Mis en place par la loi 2017-24 du 28 juin 2017, les tribunaux de commerce comprennent des juges professionnels appelés juges et des juges non-professionnels appelés juges consulaires. Tandis que les premiers sont nommés par décret, les seconds sont nommés par arrêté ministériel, sur proposition de la Chambre nationale de commerce et payés par indemnité. Leur mandat est de trois ans renouvelable.
Si leur ‘’patron’’, le ministre de la Justice, n’a pas daigné leur répondre, l’argentier de l’Etat, lui, a bien répondu, en des termes on ne peut plus clairs. Abdoulaye Daouda Diallo explique et rassure, en rejetant les lenteurs sur Me Sall. ‘’Je voudrais vous informer que la procédure de paiement de ces indemnités doit être initiée par les services du ministère de la Justice, en l’occurrence la Dage. Par conséquent, je vous suggère de saisir le garde des Sceaux pour que les dispositions utiles soient prises à cet effet. Au demeurant, je vous assure que les dispositions nécessaires pour le paiement desdits émoluments seront prises dès réception du dossier et des pièces justificatives y relatives’’, a-t-il souligné.

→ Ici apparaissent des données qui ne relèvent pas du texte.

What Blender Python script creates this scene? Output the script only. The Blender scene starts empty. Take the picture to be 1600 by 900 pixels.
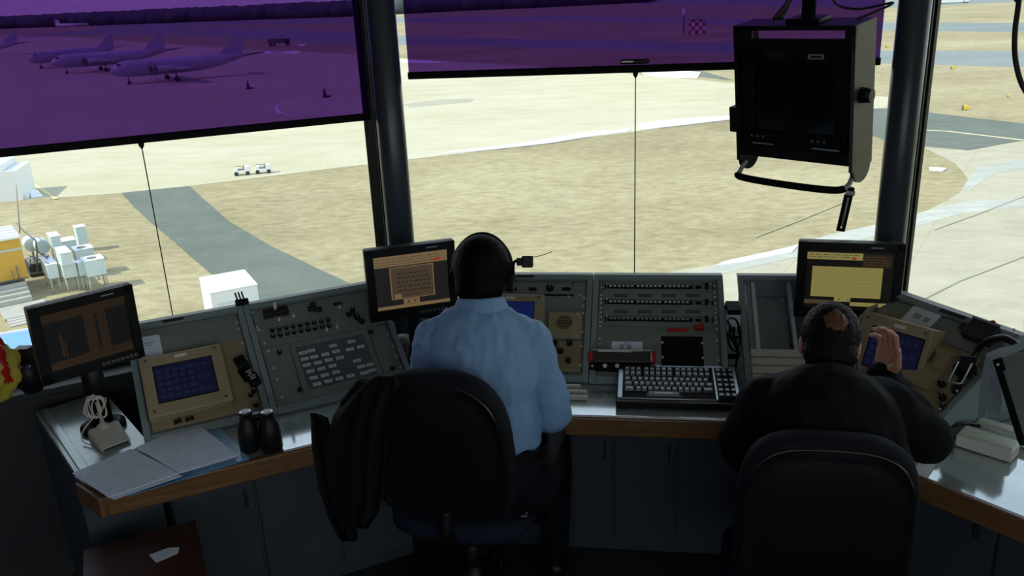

Dans tous les cas, il résulte de certaines confidences que si les mesures idoines ne sont pas prises avant la rentrée des cours et tribunaux, les juges et conseillers consulaires, à bout de patience, menacent de paralyser le fonctionnement des tribunaux de commerce. Les mêmes sources évaluent à plus de 80 millions le montant des sommes dues.